You had to be there. The tears and the snot flowed freely as Jill described the events that led to Rachel’s death and the effect it has had on her and on us. People don’t get awards or medals for such things. Maybe they should. I have never witnessed a more courageous and selfless act in my life. I was in awe, and I think everyone else there was as well. I couldn’t peel my eyes off of Jill as she spoke. I was sitting in the front of the auditorium, so I couldn’t see the effect her words had on others. But, when we lingered after everyone else was gone, talking to people who were moved by Rachel’s story, I noticed that the floor of the gym was littered with wads of facial tissue. I wish I had a picture of it.


We were spent. Grief is physically exhausting. We went home afterwards, and climbed into bed. We slept for a while, and felt a little better when we woke. I suggested we grab an early dinner at my sister’s restaurant in town, Farwood Bar and Grill. It didn’t take much to sell Jill on the idea. Mary, our waitress at Farwood, told us that she had attended the Every 15 Minutes event. Because of some painful family history and difficult circumstances in her life, the event had a powerful emotional impact on her, and she told us she was wiped out. She marveled at our strength: She didn’t know how we could do it.


The truth is, neither do we. Before Rachel was killed, we were convinced we could not survive such an ordeal, and we marveled at those who did. We know we are not special or strong. The only explanation we have is that we do what we must. If we have any strength, it is faithfully supplied to us by the Lord simply because we need it.


We had tickets for a B-52’s concert. I remember the first time I saw the B-52’s back in the early 80’s on Saturday Night Live. I was disparaging, dismissive. They were silly. But over the years I grew to love the B-52’s because Jill does, and I love Jill.

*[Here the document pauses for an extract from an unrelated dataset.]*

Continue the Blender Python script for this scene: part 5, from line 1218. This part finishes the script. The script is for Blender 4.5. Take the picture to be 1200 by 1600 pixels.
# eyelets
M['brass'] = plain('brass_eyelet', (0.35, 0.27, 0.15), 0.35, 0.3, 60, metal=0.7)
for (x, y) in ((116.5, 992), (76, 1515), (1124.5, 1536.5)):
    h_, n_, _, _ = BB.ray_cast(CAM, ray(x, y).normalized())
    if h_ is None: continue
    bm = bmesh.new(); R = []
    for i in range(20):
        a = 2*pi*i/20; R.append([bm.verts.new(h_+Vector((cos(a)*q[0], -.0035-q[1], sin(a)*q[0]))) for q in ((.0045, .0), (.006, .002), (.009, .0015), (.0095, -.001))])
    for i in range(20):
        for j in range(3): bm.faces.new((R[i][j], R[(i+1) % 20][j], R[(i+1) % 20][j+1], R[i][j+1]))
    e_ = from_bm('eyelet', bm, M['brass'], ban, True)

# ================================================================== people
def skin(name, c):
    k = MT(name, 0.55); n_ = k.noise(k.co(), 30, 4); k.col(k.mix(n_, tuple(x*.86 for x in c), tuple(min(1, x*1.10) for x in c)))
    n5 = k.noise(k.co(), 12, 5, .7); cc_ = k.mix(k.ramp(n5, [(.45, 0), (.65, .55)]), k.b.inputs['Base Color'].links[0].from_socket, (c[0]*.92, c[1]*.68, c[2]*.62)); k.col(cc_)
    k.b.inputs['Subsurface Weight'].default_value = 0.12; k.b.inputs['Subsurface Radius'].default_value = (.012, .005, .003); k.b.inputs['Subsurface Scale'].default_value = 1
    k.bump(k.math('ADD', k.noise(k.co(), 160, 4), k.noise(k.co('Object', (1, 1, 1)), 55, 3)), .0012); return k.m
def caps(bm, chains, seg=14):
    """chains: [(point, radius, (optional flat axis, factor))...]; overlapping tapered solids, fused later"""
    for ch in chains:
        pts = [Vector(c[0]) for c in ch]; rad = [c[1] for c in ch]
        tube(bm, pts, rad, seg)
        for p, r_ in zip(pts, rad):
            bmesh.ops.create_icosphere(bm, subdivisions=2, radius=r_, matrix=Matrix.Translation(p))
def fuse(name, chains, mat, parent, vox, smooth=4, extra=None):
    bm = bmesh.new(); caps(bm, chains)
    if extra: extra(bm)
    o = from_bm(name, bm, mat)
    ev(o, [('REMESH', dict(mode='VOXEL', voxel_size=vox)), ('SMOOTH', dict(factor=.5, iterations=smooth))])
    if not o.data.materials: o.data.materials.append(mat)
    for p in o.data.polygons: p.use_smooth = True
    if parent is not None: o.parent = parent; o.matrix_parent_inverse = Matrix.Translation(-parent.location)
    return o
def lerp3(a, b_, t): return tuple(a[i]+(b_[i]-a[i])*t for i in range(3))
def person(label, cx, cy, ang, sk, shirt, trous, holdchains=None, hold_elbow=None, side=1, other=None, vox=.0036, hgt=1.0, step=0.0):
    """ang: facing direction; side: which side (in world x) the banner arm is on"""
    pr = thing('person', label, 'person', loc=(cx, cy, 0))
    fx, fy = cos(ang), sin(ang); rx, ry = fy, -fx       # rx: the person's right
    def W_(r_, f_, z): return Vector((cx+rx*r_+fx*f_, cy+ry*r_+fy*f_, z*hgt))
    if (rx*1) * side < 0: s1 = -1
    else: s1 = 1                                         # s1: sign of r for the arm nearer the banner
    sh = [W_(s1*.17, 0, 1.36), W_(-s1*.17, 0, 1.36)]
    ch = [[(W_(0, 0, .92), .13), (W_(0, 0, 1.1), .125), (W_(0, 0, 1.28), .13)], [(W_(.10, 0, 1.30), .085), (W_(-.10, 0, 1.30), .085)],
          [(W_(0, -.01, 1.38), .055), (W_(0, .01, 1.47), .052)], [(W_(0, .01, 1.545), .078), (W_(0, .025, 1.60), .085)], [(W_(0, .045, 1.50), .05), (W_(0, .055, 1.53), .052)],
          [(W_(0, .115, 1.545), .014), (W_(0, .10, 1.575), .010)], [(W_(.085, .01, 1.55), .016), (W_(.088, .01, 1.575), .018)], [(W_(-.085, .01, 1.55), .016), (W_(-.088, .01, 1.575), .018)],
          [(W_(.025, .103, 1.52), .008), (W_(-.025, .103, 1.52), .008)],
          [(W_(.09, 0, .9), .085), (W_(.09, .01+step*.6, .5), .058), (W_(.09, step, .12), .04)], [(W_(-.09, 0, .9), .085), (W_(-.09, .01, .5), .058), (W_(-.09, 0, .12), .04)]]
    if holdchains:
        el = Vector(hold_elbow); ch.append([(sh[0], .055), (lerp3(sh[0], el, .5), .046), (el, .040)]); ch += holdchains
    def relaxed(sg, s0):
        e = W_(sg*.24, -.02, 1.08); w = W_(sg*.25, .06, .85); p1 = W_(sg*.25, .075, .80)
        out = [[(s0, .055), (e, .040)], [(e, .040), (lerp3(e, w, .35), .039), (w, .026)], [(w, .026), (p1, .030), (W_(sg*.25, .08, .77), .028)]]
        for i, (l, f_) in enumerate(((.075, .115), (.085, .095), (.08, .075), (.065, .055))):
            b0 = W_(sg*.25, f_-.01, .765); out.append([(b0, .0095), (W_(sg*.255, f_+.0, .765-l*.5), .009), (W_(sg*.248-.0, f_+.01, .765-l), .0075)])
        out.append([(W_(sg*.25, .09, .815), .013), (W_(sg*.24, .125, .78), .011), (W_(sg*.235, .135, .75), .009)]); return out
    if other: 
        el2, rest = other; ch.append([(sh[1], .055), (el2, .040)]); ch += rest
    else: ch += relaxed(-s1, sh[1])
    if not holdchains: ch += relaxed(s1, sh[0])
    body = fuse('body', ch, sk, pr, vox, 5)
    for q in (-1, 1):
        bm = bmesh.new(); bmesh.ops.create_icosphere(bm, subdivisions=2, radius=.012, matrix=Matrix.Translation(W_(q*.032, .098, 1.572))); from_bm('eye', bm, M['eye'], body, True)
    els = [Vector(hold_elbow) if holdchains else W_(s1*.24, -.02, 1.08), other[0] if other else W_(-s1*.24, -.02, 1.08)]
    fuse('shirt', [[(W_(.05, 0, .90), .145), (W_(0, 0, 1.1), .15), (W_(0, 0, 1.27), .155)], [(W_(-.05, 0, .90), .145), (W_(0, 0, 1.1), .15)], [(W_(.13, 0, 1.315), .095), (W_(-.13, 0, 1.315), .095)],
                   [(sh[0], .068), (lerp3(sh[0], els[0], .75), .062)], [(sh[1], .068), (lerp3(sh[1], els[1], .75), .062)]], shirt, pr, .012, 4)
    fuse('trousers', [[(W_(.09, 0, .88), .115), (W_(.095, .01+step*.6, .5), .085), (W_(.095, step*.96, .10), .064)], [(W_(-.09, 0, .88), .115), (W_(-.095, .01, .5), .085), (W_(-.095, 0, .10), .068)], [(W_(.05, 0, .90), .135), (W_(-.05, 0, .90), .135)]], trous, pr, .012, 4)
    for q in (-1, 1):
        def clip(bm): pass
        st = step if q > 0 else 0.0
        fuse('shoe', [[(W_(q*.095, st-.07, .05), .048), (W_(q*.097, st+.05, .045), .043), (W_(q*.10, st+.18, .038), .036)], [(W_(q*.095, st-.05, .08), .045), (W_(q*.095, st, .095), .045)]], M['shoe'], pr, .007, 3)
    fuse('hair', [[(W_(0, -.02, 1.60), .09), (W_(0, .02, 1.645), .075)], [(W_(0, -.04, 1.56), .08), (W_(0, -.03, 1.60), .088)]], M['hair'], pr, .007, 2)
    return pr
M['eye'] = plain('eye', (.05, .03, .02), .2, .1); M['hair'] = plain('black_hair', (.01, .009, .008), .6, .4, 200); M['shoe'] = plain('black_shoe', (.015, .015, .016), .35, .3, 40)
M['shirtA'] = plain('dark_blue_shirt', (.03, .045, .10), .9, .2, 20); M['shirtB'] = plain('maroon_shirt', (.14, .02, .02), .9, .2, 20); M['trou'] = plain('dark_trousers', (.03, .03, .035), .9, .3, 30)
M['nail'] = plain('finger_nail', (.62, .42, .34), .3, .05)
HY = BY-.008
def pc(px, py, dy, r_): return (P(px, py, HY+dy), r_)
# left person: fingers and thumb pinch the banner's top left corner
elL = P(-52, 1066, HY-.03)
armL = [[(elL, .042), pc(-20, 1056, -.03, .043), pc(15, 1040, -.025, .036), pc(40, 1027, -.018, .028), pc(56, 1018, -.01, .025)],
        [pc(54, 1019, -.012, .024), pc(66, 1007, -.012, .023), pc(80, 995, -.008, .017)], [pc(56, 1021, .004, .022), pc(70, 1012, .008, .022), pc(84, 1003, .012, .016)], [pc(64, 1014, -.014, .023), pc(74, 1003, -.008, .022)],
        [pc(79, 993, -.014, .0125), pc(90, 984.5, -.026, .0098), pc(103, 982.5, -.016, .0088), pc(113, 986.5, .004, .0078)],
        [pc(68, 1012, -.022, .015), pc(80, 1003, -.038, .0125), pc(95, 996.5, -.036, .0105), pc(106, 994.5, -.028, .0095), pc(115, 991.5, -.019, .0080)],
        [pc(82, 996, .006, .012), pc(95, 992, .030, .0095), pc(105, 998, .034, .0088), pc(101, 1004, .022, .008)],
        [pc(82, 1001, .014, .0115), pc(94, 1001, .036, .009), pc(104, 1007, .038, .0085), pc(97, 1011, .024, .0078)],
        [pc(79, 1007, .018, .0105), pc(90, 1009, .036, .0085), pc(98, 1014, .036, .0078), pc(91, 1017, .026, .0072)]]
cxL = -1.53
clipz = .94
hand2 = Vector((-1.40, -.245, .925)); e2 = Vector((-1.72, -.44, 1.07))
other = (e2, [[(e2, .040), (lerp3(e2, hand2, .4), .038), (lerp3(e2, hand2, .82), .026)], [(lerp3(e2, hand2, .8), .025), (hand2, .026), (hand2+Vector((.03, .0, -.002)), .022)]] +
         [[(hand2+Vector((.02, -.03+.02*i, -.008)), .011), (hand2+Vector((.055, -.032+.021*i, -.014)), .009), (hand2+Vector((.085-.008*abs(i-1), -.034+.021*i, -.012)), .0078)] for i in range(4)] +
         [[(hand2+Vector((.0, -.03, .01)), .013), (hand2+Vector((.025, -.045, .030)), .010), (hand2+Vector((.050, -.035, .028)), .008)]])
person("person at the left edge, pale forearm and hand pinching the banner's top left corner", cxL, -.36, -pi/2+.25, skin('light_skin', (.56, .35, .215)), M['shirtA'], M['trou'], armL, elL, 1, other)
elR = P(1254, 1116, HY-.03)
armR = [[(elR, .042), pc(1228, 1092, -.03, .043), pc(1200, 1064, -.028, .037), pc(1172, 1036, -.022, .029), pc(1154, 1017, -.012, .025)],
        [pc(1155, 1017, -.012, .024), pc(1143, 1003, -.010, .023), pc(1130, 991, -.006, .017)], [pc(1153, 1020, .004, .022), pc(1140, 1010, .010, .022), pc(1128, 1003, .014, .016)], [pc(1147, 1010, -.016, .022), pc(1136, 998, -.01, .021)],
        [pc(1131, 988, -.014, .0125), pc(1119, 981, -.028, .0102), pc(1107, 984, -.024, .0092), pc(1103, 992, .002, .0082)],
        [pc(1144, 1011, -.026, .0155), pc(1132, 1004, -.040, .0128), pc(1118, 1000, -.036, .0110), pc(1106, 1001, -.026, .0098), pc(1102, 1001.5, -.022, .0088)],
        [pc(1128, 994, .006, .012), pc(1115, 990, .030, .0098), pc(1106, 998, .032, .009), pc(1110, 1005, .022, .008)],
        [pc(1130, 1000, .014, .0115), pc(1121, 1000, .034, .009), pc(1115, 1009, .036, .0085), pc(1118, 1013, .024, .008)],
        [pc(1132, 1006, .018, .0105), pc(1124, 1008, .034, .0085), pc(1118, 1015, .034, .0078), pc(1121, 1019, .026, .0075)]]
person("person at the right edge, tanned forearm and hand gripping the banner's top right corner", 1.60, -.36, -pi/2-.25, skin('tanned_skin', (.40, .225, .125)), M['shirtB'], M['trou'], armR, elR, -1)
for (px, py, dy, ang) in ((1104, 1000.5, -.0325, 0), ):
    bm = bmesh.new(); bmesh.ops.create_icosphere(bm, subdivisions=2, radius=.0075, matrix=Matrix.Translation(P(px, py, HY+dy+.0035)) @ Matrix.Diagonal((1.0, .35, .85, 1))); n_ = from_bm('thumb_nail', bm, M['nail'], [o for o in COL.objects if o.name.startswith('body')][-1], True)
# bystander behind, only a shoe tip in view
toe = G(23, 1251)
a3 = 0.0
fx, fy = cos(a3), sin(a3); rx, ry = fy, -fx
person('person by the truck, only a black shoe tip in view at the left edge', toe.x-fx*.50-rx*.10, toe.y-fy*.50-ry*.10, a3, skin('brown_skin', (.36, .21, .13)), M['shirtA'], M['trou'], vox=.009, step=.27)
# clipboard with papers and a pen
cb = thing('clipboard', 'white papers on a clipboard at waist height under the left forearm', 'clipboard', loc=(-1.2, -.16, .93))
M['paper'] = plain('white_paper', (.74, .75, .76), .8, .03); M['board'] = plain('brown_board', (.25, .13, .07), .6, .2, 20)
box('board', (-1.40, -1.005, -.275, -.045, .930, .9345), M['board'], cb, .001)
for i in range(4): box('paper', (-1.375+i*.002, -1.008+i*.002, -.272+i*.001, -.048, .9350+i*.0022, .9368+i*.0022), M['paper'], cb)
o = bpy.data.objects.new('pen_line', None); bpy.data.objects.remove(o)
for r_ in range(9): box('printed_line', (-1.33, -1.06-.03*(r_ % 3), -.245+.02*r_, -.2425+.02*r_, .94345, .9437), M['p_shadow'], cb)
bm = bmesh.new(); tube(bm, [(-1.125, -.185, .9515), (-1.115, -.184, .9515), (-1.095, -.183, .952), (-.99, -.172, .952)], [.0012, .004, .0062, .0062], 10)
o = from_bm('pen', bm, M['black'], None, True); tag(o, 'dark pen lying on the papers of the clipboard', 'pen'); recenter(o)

I bought tickets for the concert, hoping that it would give us something to look forward to beyond the difficult Every 15 Minutes event. We both almost regretted it. After the emotional wringer we had been through, we didn’t know if we had the energy to attend a concert an hour and a half away from our home that didn’t even start until 9:00 p.m.


We went anyway, trusting our instincts. I had bought general admission tickets - standing room only - because we wanted to dance. We had attended a B-52’s concert once before, years ago at Six Flags Over Texas, and security had strictly enforced a no-dancing policy. It was a cruel and unusual prohibition - and we resolved not to suffer it again. We got to the show a little early and staked out a place at the foot of the stage. From the opening beat, we abandoned ourselves to the music, looking and feeling foolish, a couple of aging empty-nesters thrashing out their heartbreak. It felt good. Silly and good. And even and as we danced I knew how silly it was to be dancing with my shattered heart barely held together by this slim thread of love. I really got it then. The B-52’s have known their share of heartbreak and pain - the death of Cindy Wilson’s brother, Ricky. But night after night they get out on stage and dance, dressed in their campy outfits, and sing their silly songs. They make people smile. They make people forget their pain - or dance in spite of it, dance in the face of it. It warmed my heart to see Jill laugh and smile and dance like she did when she was a girl, dancing and singing the silly lyrics of the B-52’s. I found myself fighting back tears even as I danced with abandon. Dancing with tears in my eyes. Joy and sorrow, despair and hope, love and heartbreak, holding hands, together. Dancing the swing of life.


I like to think that though Rachel would no doubt have been a little embarrassed by her parents, she also would have been pleased and proud that we choose to embrace life and its silly little joys, despite the pain.


After the show, Jill and I were tired, but refreshed - sweaty and thirsty and euphoric. We went looking for a place in the casino to get a milkshake for the long drive home. We walked past an older woman in a wheelchair, wearing a beatific smile on her face. She was reverently holding a pair of drumsticks. I recognized them from the show. One of the performers must have given them to her as he or she left the stage. I watched as the woman in the wheelchair took a picture of them with her cellphone camera and sent it off to somebody with whom she wanted to share her joy. I thought of the difficulty of her life, all she must have suffered, must suffer daily. But there she was - and she had received a gift she would have missed otherwise.


In the words of the B-52’s:


Dance this mess around.

Don’t that make you feel a whole lot better?